§ Description of the task
Where a line contains the word "picture", copy that line.

§ Material
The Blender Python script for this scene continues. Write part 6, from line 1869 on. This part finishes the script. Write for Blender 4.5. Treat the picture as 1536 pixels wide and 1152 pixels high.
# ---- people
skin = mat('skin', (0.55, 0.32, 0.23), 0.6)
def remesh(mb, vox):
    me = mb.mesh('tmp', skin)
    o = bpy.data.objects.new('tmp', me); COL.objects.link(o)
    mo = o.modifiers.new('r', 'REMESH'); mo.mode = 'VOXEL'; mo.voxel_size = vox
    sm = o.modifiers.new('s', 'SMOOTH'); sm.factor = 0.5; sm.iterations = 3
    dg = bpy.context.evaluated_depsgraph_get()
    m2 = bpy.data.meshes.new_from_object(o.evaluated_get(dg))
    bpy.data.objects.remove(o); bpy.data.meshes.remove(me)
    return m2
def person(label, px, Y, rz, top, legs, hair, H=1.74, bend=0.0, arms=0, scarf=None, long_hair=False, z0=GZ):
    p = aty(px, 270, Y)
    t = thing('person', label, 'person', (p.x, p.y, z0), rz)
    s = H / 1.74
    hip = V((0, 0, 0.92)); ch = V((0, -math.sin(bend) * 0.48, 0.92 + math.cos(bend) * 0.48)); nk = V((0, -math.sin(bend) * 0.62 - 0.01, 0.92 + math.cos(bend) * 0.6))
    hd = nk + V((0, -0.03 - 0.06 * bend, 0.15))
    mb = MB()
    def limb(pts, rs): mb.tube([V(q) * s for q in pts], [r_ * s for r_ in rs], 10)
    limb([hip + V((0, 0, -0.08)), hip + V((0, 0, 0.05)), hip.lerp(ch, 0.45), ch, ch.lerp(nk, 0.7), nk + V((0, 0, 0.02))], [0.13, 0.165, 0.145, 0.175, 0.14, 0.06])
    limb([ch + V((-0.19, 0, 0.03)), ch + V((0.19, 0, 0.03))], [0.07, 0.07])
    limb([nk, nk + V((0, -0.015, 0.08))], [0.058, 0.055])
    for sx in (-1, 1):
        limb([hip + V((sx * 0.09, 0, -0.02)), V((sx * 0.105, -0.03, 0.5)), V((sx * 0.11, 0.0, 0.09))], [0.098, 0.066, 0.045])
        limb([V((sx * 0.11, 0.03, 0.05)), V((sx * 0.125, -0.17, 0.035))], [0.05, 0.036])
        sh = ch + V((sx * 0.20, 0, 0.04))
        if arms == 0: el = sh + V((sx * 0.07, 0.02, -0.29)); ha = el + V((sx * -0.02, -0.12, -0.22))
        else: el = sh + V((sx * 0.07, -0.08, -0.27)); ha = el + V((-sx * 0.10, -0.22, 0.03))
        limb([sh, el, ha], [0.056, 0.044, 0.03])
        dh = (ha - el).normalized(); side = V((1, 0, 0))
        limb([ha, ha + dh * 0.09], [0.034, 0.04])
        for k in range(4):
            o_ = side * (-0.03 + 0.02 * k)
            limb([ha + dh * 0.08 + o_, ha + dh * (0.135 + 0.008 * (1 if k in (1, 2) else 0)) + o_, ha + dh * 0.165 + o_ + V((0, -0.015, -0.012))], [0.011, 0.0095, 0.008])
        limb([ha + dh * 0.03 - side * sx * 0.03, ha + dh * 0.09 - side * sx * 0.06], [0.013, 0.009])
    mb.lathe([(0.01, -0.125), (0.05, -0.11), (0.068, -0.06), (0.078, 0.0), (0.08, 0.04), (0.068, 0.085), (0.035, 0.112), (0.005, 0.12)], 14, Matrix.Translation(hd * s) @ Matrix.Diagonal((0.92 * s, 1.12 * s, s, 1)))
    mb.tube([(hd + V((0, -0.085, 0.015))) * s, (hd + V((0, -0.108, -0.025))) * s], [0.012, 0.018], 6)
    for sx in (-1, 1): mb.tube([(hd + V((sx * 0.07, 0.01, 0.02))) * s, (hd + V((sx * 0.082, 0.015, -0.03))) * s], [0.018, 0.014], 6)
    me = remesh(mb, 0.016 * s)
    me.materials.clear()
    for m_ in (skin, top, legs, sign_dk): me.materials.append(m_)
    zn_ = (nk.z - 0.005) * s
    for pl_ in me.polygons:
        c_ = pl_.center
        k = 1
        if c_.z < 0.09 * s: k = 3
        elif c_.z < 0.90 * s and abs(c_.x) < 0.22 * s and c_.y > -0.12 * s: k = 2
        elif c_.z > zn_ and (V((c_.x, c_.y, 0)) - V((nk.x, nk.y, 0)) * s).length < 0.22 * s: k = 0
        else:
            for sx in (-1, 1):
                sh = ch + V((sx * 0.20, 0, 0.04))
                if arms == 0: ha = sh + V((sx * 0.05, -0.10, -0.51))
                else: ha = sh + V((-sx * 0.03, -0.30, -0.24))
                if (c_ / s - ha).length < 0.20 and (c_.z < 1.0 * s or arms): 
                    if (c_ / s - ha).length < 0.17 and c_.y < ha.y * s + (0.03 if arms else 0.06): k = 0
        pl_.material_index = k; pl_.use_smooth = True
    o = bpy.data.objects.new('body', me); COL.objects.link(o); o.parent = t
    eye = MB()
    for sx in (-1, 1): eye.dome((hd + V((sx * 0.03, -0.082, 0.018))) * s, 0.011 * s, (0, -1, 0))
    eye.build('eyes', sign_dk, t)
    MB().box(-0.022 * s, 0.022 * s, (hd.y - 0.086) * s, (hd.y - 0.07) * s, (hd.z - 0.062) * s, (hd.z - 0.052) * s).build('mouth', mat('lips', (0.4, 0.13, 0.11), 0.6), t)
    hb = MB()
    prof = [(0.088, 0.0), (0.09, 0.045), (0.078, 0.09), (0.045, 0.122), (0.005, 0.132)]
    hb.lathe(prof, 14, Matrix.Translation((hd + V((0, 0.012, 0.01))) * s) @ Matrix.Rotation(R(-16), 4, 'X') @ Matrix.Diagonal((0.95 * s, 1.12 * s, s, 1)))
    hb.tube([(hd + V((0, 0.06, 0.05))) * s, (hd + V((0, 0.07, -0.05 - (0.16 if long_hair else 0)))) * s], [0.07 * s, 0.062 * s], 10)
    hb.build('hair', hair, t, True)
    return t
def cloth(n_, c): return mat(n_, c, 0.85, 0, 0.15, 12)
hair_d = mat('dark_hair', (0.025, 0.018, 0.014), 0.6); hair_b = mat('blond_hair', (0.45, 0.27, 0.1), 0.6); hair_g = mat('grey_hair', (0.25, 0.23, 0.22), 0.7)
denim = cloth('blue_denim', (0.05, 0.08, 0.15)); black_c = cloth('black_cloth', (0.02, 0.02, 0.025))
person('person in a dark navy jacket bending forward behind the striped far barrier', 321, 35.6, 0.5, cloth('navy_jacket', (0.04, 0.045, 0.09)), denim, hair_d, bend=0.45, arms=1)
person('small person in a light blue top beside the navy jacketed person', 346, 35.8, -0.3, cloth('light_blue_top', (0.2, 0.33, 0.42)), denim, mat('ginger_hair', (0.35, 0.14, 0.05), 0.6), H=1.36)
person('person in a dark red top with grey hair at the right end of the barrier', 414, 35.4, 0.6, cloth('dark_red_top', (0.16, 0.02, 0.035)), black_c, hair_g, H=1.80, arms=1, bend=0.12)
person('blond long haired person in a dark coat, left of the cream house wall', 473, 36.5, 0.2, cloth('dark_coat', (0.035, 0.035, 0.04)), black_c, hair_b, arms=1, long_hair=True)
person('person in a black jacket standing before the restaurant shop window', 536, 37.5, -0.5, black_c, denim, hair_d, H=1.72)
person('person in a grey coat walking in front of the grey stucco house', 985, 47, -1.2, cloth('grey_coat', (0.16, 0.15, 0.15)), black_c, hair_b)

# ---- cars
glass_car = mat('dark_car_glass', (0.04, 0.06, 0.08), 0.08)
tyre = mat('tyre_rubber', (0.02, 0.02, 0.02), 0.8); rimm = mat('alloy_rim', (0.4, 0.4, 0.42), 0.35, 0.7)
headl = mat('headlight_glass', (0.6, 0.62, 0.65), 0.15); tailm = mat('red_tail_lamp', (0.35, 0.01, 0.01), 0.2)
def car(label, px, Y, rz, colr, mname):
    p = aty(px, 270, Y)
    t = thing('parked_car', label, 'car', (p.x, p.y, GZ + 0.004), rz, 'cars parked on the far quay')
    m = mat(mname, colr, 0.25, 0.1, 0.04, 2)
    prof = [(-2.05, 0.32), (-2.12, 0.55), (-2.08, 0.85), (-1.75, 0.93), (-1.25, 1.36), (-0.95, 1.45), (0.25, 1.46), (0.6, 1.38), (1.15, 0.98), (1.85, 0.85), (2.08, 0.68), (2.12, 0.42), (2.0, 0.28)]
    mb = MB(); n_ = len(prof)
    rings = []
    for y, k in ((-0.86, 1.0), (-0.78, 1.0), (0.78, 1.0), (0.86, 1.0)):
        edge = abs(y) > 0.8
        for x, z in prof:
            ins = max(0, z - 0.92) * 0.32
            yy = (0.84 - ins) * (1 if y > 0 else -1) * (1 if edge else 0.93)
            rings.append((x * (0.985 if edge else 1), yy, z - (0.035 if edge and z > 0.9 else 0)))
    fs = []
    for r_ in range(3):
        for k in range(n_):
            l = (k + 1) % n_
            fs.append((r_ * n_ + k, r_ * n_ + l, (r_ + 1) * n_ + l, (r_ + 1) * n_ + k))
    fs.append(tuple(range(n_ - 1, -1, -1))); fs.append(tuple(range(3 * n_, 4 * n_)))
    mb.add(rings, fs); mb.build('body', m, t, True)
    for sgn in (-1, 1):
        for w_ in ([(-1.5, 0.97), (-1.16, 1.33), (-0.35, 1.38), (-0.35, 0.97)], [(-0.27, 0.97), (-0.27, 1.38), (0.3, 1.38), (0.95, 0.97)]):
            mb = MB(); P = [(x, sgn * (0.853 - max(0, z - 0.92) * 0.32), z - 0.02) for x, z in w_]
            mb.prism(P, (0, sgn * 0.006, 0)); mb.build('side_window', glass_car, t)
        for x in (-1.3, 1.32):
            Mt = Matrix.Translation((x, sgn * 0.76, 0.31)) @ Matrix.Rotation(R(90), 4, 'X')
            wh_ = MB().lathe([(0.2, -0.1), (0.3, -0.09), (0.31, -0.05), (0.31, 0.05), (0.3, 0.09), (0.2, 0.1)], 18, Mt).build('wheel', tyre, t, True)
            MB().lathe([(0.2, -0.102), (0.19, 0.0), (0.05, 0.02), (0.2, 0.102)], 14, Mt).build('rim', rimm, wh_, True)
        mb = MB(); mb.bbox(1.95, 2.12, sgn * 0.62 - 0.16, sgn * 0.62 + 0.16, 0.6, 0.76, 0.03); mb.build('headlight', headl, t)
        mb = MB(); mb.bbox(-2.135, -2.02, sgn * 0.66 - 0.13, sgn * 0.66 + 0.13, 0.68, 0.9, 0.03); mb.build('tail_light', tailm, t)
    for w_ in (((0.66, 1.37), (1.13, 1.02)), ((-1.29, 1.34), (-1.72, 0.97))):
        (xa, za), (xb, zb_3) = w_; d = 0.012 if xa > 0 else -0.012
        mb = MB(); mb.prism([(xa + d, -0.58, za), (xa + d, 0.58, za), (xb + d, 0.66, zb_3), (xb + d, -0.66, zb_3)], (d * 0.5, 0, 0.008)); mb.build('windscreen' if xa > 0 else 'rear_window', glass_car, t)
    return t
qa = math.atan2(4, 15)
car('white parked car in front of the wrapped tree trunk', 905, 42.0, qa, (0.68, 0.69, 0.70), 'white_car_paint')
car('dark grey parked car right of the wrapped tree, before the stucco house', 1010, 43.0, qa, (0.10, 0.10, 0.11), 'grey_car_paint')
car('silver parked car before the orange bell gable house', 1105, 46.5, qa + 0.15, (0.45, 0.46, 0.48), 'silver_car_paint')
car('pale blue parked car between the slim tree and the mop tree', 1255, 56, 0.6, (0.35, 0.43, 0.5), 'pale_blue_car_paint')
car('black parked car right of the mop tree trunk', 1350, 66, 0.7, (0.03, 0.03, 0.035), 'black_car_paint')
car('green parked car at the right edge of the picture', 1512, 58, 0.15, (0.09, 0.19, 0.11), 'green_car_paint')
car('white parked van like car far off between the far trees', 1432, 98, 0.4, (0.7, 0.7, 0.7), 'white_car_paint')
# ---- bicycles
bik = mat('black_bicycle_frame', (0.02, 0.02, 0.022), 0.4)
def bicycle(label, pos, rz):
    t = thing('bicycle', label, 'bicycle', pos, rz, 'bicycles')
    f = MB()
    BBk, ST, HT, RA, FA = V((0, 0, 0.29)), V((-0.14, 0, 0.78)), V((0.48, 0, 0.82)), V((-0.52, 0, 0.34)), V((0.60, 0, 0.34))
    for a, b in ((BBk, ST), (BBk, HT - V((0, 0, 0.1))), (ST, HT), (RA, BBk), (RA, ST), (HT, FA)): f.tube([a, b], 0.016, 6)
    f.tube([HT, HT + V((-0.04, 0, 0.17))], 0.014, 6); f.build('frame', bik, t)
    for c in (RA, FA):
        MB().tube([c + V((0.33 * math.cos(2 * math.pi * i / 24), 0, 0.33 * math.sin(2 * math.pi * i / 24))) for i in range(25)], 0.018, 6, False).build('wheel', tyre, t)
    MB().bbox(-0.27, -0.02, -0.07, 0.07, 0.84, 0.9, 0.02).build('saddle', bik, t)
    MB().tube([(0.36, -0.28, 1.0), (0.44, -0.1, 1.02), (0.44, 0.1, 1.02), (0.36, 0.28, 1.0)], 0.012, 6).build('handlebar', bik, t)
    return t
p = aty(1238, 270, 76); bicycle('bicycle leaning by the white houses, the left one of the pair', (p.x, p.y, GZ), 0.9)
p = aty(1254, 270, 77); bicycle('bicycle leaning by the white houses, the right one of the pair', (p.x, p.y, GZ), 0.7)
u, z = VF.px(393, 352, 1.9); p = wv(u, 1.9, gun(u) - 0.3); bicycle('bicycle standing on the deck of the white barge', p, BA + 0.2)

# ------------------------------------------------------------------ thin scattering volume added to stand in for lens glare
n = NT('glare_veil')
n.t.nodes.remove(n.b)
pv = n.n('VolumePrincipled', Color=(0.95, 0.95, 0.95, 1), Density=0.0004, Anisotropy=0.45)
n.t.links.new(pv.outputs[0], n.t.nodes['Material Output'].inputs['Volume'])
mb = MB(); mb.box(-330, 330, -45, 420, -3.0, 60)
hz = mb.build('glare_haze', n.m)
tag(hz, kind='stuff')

§ Output of the exercise
The Blender Python script for this scene continues. Write part 6, from line 1869 on. This part finishes the script. Write for Blender 4.5. Treat the picture as 1536 pixels wide and 1152 pixels high.
car('green parked car at the right edge of the picture', 1512, 58, 0.15, (0.09, 0.19, 0.11), 'green_car_paint')